When selling or renting a home in Western Australia you are required to have fitted a minimum of two working RCD’s (Residual Current Devices) also known as Safety Switches, these should be connected in series with all lighting and power circuits in your home. Devices with fixed wiring like air conditioners and cooking equipment are not required to have them fitted retrospectively, but we recommend you do so.
Retrofitting RCD’s in your switchboard can be relatively easy and cause little disruption, however we often discover poor wiring, and asbestos within older switchboards, so this can cause some delays. Usually these older switchboards have rewireable fuses instead of the modern safer circuit breakers and RCDs, along with asbestos Zelemite backing plate to which they are mounted, we recommend to retrofit a new modern switchboard in place of these now unsafe relic’s of the past.
RCD’s should be tested regularly – press the test button every three to six months to test the correct operation of your RCD’s, if they wont reset give PRF Electrical a call and we will promptly attend to the fault.

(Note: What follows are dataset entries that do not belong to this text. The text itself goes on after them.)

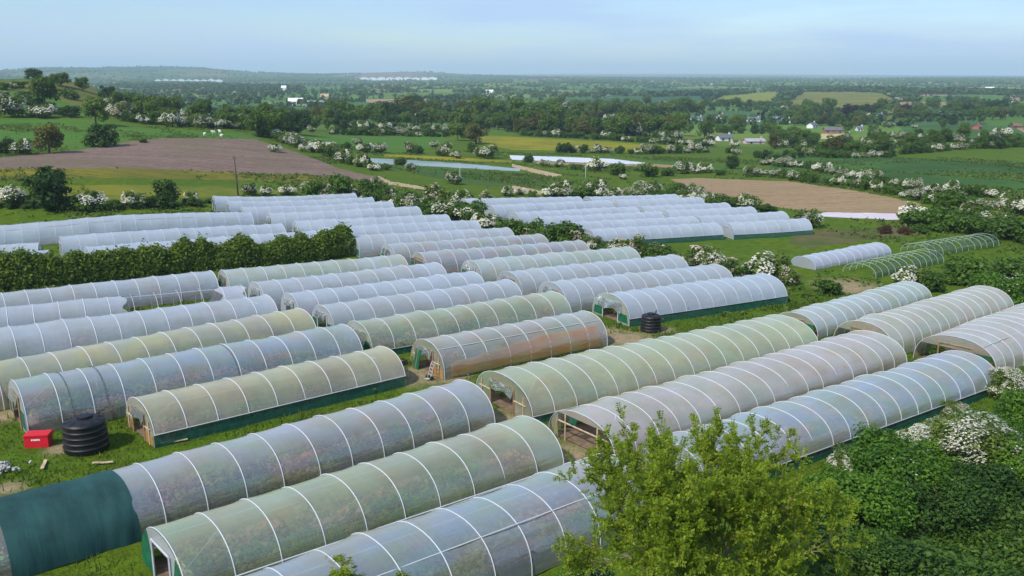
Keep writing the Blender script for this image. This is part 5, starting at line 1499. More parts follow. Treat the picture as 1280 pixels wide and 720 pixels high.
def plant_meshes(kind,seed):
    r=np.random.default_rng(seed); rr=random.Random(seed)
    C=dict(haw=('haw_leaf',1500,.085,16,1.35),pink=('haw_leaf',1500,.085,16,1.3),bush=('bush_leaf',1700,.09,18,1.25),dark=('dark_leaf',1800,.085,18,1.6),
           tree=('tree_leaf',2000,.085,20,1.75),brown=('brown_leaf',1700,.085,18,1.7),plum=('plum_leaf',1800,.09,18,1.7),russet=('russet_leaf',1300,.09,14,1.2),
           specks=('bright_leaf',6000,.05,30,1.2),near_haw=('haw_leaf',9000,.042,30,1.5),near_bush=('bright_leaf',11000,.040,36,1.3),near_dark=('bramble_leaf',10000,.038,34,1.15),near_specks=('bright_leaf',11000,.040,36,1.25))[kind]
    mat,n,sz,lob,hgt=C
    low=.18 if kind in('tree','brown','plum') else .0
    P,N,pick=crown_cloud(r,n,lob,1.,hgt,.5,low)
    P[:,2]=np.maximum(P[:,2],.03)
    fol=quads('foliage',leafquads(P,N,sz,r),[mat])
    blo=None
    if kind in('haw','pink','near_haw','near_specks','specks'):
        nb={'haw':850,'pink':700,'near_haw':6000,'near_specks':420,'specks':200}[kind]
        P2,N2,pk=crown_cloud(np.random.default_rng(seed),int(nb*4.6),lob,1.,hgt,.97,low)
        sel=r.random(int(pk.max())+1)
        ph=seed*1.7; fld=np.sin(P2[:,0]*5+ph)+np.sin(P2[:,1]*5.5+ph*2)+np.sin(P2[:,2]*6+ph*3)+.6*np.sin(P2[:,0]*13+P2[:,1]*11+ph)
        ok=(fld>(-.5 if kind=='near_haw' else .30))&(sel[pk]<(.80 if kind in('haw','pink') else .74 if kind=='near_haw' else .4))&(P2[:,2]>hgt*.34)&(N2[:,2]>-.6)
        # flowers sit in sprays
        P2=P2[ok][:nb];N2=N2[ok][:nb]; P2=P2+r.normal(size=P2.shape)*.012+N2/np.linalg.norm(N2,axis=1,keepdims=True)*.05
        s={'haw':.058,'pink':.055,'near_haw':.024,'near_specks':.026,'specks':.022}[kind]
        blo=quads('blossom',leafquads(P2,N2*.6+np.array([-.35,-.3,1.0]),s*1.08,r,.9),['pink_blossom' if kind=='pink' else 'blossom'])
    mb=MB(); 
    bare=.45*hgt
    nst=1 if low else rr.randint(3,5)
    for i in range(nst):
        a=rr.uniform(0,6.28); l=rr.uniform(.1,.35) if nst>1 else .03
        mb.tube([(0,0,-.15),(l*.3*math.cos(a),l*.3*math.sin(a),hgt*.2),(l*math.cos(a),l*math.sin(a),bare)],[.075 if nst==1 else .04,.05 if nst==1 else .03,.02],6)
    for i in range(5):
        a=rr.uniform(0,6.28); z=hgt*rr.uniform(.25,.4)
        q=1. if nst==1 else .6; mb.tube([(0,0,z),(.3*q*math.cos(a),.3*q*math.sin(a),z+.2*hgt*q),(.55*q*math.cos(a),.55*q*math.sin(a),z+.33*hgt*q)],[.035*q,.022*q,.008],5)
    return fol,blo,mb.mesh('trunk',['bark'])
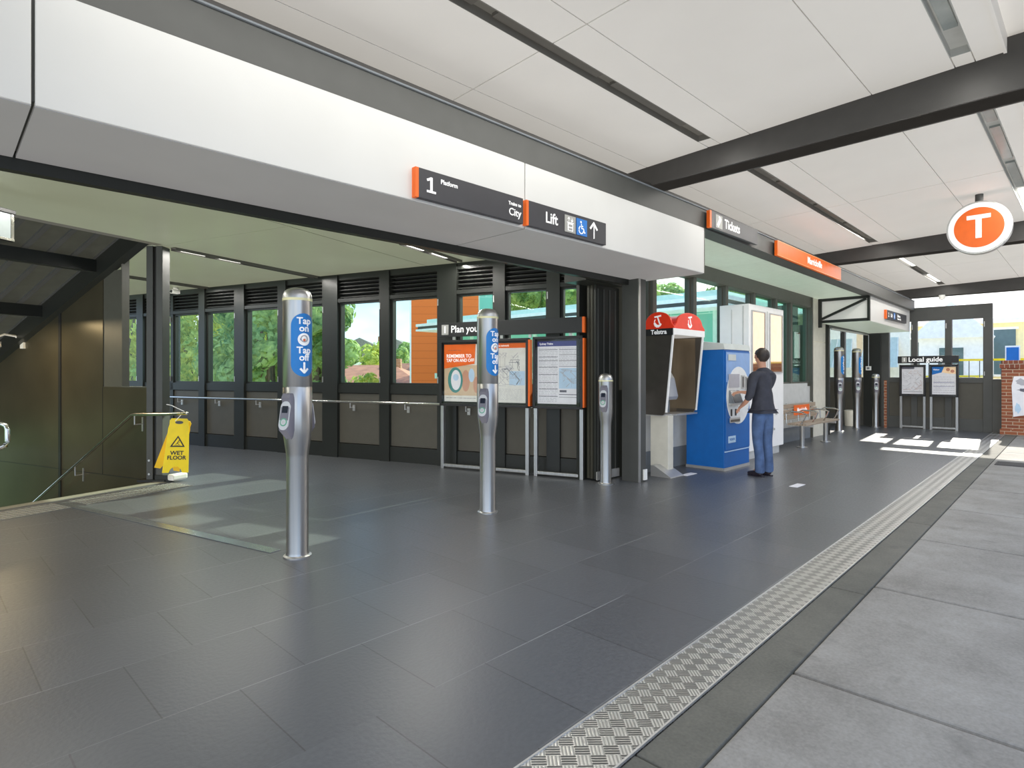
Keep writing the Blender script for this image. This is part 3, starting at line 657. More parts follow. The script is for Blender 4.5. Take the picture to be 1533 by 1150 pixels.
# end wall ----------------------------------------------------------
XE = 18.40
ew = struct('wall_right', 'charcoal end wall with three windows behind the local guide boards', (XE, 0, 0), -math.pi / 2, 'wall')
# local x = -Y, local y = +X
def ewz(y): return 2.68
m = MB(); wy = [(-5.35, -4.80), (-4.69, -4.23), (-3.62, -3.12), (-2.99, -2.40), (-2.26, -1.64)]
m.box(-6.0, -1.46, 0, .12, 1.20, 1.33).box(-6.0, -1.46, -.02, .14, 2.80, 3.15)
for a, b in ((-6.0, -5.35), (-4.80, -4.69), (-4.23, -3.62), (-3.12, -2.99), (-2.40, -2.26), (-1.64, -1.46)): m.box(a, b, -.025, .13, 0, 2.801)
m.box(-6.0, -1.3, 0, .12, .0, .30)
m.build('wall_frame', M['girder'], ew, bevel=.004)
m = MB(); m.box(-5.9, -1.5, .03, .09, .28, 1.22); m.build('wall_panel', M['panel'], ew)
m = MB(); m.box(-1.46, -1.28, -.05, .15, 0, 1.30); m.build('side_cabinet', M['girder'], ew, bevel=.005)
for i, (a, b) in enumerate(wy):
    w = struct('window_%d' % (i + 20), None, (XE, -(a + b) / 2, 1.33), -math.pi / 2); h = (b - a) / 2
    m = MB(); m.box(-h, h, .04, .048, 0, 1.47); m.build('pane', M['glassclear'], w)
    m = MB(); m.box(h + .02, h + .035, -.05, -.02, .05, .15).box(h + .02, h + .035, -.05, -.02, 1.25, 1.38); m.build('latch', M['alu'], w)

# ================================================================== SIGNS
def sign(label, s, n, z, w, h, name='hanging_sign', cat='sign', face=None, end='left', loc=None, rot=FA, th=.045, ez=.028):
    t = thing(name, label, cat, loc or Fp(s, n, z), rot)
    m = MB(); m.box(ez if end == 'left' else 0, w - (ez if end == 'right' else 0), -th, 0, 0, h); m.build('sign_board', face or M['signdark'], t, bevel=.002)
    if end == 'left': m = MB(); m.box(0, ez, -th, 0, 0, h); m.build('orange_edge', M['orange'], t)
    if end == 'right': m = MB(); m.box(w - ez, w, -th, 0, 0, h); m.build('orange_edge', M['orange'], t)
    return t
T1 = -.046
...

Smoke alarms fitted to mains power are also required, there should be a minimum of one fitted, but we quite often install two or more throughout larger homes. The objective is to have alarms installed in or near sleeping areas. Also a new requirement is to have all detectors interconnected, so if one should trigger an alarm then they will all alarm, waking the household to smoke.
A debate recently about Ionisation verses Photoelectric smoke detectors was aired on TV, we are not averse to which type you want fitted in your home. Ionisation detectors react better to detecting fast-flaming fires that don’t emit much visible smoke-heat and larger particles of smoke, whereas Photoelectric detect finer particles of smoke and are best at detecting smoky and smouldering fires these should be cleaned more often to prevent false triggering.
Don’t forget the 1st April every year is your smoke alarms birthday – give it a new battery and a wipe over to remove dust.